Lo tercero, piensa en los pecados que has hecho y haces cada día, después que abriste más los ojos al conocimiento de Dios, y hallarás que todavía vive en ti Adán con muchas de las raíces y costumbres antiguas. Mira cuán desacatado eres para con Dios, cuán ingrato a sus beneficios, cuán rebelde a sus inspiraciones, cuán perezoso para las cosas de su servicio, las cuales nunca haces ni con aquella presteza y diligencia, ni con aquella pureza de intención que debías, sino por otros respetos e intereses del mundo.

Considera cuán duro eres para con el prójimo, y cuán piadoso para contigo, cuán amigo de tu propia voluntad, y de tu carne, y de tu honra, y de todos tus intereses. Mira cómo todavía eres soberbio, ambicioso, airado, súbito, vanaglorioso, envidioso, malicioso, regalado, mudable, liviano, sensual, amigo de tus recreaciones y conversaciones y risas y parlerías. Mira cuán inconstante eres en los buenos propósitos, cuán inconsiderado en tus palabras, cuán desproveído en tus obras, y cuán cobarde y pusilánime para cualesquier graves negocios.

Lo cuarto, considera ya por este orden la muchedumbre de tus pecados, considera luego la gra- vedad de ellos, para que veas cómo por todas partes es crecida tu miseria. Para lo cual debes primeramente considerar estas tres circunstancias en los pecados de la vida pasada, conviene a saber: Contra quién pecaste, por qué pecaste y en qué manera pecaste. Si miras contra quién pecaste, hallarás que pecaste contra Dios, cuya bondad y majestad es infinita, y cuyos beneficios y misericordias para con el hombre sobrepujan las arenas del mar; mas, ¿por qué causa pecaste? Por un punto de honra, por un deleite de bestias, por un cabello de interés y muchas veces sin interés; por sola costumbre y desprecio de Dios. Mas ¿en qué manera pecaste? Con tanta facilidad, con tanto atrevimiento, tan sin escrúpulo, tan sin temor y a veces con tanta facilidad y contentamiento, como si pecaras contra un Dios de palo, que ni sabe ni ve lo que pasa en el mundo. ¿Pues ésta era la honra que se debía a tan alta majestad? ¿Éste es el agradecimiento de tantos beneficios? ¿Así se paga aquella sangre preciosa que se derramó en la Cruz, y aquellos azotes y bofetadas que se recibieron por ti? ¡Oh miserable de ti por lo que perdiste, y mucho más por lo que hiciste, y muy mucho más si con todo esto no sientes tu perdición! Después de esto, es cosa de grandísimo provecho detener un poco los ojos de la consideración en pensar tu nada; esto es, cómo de tu parte no tienes otra cosa más que nada y pecado, y cómo todo lo demás es de Dios; porque claro está que así los bienes de naturaleza como los de gracia (que son los mayores), son todos suyos; porque suya es la gracia de la predestinación (que es la fuente de todas las otras gracias), y suya la de la vocación, y suya la gracia concomitante, y suya la gracia de la perseverancia, y suya la gracia de la vida eterna. Pues ¿qué tienes, de qué te puedes gloriar, sino de nada, y pecado? Reposa, pues, un poco en la consideración de esa nada, y pon esto sólo a tu cuenta, y todo lo demás a la de Dios, para que clara, y palpablemente veas quién eres tú y quién es El; cuán pobre tú y cuán rico El, y, por consiguiente, cuán poco debes confiar en ti y estimar a ti, y cuánto confiar en El, amar a Él y gloriarte en Él.

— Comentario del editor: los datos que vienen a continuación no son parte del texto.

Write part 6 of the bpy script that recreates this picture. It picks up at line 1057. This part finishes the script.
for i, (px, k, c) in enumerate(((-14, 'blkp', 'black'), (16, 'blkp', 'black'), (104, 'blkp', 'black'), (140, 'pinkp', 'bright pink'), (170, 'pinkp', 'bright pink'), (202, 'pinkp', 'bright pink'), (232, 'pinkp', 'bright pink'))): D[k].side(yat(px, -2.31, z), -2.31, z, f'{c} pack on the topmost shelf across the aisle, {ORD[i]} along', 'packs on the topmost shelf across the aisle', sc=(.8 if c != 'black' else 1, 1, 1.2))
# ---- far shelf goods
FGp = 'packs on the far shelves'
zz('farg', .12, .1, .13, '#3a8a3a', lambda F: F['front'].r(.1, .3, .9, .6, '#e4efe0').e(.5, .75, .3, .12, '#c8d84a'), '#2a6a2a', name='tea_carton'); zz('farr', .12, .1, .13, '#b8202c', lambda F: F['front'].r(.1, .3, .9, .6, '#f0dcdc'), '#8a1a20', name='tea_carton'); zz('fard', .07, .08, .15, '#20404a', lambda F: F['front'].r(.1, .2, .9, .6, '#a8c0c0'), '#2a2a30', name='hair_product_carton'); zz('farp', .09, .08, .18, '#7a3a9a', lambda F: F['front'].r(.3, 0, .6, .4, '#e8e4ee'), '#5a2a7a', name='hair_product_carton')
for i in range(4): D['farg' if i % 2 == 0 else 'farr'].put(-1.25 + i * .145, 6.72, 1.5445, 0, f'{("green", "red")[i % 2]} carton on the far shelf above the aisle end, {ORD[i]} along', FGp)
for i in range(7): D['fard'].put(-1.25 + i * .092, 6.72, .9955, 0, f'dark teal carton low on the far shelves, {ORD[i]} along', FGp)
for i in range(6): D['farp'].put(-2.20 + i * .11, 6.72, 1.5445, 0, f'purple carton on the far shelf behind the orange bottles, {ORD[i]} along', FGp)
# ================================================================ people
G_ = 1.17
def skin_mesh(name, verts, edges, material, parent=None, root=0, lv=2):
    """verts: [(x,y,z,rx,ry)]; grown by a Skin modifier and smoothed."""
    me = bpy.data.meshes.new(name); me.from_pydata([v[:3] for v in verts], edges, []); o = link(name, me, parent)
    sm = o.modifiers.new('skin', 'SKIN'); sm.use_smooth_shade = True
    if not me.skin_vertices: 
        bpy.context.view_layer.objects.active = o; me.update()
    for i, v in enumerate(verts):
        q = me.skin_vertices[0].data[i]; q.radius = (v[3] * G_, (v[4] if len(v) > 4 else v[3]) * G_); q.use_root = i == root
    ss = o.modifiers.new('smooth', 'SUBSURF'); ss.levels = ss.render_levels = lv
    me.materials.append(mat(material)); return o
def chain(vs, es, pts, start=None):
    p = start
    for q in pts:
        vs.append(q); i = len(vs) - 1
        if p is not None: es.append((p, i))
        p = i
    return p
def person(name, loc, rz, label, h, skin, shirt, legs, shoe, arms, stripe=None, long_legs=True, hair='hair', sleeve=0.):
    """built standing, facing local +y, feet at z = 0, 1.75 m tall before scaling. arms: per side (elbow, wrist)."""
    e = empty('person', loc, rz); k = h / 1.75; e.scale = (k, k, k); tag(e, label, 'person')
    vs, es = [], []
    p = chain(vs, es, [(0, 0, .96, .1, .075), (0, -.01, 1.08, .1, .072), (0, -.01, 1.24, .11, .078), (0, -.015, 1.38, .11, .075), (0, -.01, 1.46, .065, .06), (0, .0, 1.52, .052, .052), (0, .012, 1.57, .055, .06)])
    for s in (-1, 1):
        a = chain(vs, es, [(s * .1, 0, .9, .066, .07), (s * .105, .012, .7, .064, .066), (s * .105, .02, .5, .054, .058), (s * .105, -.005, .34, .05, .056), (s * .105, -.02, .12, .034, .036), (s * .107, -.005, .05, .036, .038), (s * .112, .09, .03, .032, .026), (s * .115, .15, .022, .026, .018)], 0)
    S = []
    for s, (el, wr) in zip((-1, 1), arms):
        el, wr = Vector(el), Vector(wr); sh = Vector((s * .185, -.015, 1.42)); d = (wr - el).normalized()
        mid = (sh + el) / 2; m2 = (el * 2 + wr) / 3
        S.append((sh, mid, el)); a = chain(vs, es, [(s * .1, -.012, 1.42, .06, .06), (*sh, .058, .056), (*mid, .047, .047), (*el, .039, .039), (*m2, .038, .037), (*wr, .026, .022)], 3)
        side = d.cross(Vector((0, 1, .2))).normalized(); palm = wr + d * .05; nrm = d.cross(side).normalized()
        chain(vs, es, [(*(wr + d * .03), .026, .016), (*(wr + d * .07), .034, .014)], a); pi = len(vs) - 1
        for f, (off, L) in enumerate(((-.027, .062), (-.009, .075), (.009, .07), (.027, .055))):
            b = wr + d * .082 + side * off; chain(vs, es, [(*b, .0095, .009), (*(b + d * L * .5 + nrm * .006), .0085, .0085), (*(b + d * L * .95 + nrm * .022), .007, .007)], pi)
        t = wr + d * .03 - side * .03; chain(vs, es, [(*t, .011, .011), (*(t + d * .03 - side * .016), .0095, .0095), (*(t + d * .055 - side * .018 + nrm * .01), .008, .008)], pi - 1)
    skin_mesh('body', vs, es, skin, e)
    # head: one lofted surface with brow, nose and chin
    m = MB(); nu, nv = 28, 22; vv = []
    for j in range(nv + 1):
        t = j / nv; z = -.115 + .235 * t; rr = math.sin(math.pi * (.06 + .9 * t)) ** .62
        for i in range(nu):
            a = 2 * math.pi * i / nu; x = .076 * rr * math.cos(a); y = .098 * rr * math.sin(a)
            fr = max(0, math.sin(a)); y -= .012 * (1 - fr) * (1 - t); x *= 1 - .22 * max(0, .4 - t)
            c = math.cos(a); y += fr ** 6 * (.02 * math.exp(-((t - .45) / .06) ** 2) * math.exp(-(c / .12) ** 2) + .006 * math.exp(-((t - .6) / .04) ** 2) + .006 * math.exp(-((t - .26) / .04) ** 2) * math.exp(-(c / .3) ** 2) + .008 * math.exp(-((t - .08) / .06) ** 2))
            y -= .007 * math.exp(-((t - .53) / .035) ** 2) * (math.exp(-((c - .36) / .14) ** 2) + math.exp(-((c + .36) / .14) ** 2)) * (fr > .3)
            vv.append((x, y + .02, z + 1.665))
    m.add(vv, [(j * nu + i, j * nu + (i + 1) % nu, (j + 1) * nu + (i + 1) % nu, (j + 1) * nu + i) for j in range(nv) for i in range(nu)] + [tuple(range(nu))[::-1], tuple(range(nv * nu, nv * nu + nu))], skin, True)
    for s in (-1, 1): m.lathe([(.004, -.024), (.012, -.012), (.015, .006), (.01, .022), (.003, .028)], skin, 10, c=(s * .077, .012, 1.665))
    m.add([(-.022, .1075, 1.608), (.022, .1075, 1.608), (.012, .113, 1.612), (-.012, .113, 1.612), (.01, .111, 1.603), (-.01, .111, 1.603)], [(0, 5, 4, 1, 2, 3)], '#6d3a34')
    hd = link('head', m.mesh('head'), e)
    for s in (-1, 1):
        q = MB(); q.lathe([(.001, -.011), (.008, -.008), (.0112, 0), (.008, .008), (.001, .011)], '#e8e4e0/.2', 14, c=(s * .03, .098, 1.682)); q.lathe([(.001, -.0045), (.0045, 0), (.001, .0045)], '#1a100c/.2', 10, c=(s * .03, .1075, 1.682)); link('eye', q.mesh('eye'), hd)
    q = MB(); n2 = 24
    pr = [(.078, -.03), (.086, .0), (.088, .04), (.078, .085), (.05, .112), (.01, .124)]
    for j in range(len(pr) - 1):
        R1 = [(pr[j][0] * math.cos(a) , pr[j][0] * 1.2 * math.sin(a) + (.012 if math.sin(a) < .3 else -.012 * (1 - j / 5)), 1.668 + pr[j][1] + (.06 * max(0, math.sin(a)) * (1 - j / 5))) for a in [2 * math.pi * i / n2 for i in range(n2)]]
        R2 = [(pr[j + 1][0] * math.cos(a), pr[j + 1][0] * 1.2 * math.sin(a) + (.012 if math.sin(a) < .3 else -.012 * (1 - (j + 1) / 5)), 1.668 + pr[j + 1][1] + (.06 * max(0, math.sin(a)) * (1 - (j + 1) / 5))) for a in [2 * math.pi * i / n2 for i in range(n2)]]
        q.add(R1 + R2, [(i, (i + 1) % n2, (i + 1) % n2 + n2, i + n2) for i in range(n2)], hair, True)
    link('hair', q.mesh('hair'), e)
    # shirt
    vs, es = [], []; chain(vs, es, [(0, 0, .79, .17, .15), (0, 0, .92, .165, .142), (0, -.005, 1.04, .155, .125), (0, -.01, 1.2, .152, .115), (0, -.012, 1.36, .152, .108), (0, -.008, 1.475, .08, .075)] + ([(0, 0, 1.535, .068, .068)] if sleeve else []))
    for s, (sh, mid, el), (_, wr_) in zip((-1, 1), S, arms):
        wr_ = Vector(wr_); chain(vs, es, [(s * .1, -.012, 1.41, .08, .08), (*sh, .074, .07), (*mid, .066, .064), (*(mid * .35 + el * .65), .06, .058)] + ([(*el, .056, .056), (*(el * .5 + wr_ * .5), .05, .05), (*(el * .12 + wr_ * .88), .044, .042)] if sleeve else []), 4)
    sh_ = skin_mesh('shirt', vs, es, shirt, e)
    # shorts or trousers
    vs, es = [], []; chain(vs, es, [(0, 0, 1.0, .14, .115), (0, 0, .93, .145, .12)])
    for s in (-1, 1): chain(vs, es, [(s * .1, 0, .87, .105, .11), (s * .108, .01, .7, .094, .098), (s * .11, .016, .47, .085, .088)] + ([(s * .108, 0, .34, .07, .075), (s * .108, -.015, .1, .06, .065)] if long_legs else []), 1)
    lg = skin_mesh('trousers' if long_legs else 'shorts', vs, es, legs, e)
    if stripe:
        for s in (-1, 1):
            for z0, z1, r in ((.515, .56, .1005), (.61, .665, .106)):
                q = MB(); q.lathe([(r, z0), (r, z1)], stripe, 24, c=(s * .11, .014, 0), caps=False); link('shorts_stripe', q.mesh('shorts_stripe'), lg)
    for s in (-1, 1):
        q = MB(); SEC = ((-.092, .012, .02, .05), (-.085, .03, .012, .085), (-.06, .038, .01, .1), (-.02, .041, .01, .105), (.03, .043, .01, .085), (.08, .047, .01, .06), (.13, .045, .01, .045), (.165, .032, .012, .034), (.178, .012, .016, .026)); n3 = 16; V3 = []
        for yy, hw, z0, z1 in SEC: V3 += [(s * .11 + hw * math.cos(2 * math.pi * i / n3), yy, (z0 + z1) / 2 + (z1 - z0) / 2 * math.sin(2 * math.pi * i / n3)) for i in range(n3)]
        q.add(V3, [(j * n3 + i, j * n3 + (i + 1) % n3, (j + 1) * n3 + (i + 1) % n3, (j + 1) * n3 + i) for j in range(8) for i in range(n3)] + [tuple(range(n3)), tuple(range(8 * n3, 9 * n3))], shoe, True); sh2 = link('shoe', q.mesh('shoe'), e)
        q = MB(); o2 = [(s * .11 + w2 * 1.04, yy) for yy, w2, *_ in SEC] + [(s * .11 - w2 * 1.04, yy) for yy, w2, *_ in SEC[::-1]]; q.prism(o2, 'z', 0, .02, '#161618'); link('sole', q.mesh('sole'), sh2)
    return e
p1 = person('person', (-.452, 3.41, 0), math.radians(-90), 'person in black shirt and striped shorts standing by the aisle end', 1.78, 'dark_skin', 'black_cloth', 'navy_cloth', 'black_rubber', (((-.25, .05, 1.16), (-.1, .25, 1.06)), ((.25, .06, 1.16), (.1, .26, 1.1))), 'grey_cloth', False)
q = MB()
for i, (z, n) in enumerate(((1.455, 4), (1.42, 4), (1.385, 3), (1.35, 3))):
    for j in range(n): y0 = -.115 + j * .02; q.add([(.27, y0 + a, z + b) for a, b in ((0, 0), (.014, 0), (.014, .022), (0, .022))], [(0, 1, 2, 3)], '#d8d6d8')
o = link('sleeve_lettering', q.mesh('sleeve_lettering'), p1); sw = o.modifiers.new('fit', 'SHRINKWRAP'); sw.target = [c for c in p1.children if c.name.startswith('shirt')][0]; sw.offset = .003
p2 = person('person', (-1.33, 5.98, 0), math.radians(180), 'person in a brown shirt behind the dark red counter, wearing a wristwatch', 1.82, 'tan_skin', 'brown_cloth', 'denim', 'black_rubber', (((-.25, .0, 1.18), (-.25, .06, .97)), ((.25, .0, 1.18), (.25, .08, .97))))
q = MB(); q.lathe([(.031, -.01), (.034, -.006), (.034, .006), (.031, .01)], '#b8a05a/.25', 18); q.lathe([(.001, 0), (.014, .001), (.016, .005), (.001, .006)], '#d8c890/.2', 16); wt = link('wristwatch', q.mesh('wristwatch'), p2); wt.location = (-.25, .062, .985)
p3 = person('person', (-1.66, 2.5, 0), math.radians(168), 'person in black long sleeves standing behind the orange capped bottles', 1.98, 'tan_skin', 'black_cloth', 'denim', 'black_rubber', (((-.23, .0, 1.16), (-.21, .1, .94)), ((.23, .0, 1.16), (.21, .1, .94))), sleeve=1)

Pues consideradas todas estas cosas arriba dichas, siente de ti lo más bajamente que te sea posible. Piensa que no eres más que una cañavera, que se muda a todos vientos, sin peso, sin virtud, sin firmeza, sin estabilidad y sin ninguna manera de ser. Piensa que eres un Lázaro de cuatro días muerto, y un cuerpo hediondo y abominable, lleno de gusanos, que todos cuantos pasan se tapan las narices y los ojos para no verlo. Parézcate que de esta manera hiedes delante de Dios y de sus ángeles, y tente por indigno de alzar los ojos al cielo, y de que te sustente la tierra, y de que te sirvan las criaturas, y del mismo pan que comes y del aire que recibes.

Derríbate con aquella pública pecadora a los pies del Salvador, y cubierta tu cara de confusión con aquella vergüenza que padecería una mujer delante de su marido cuando le hubiese hecho traición, y con mucho dolor y arrepentimiento de tu corazón pídele perdón de tus yerros, y que por su infinita piedad y misericordia haya por bien volverte a recibir en su casa.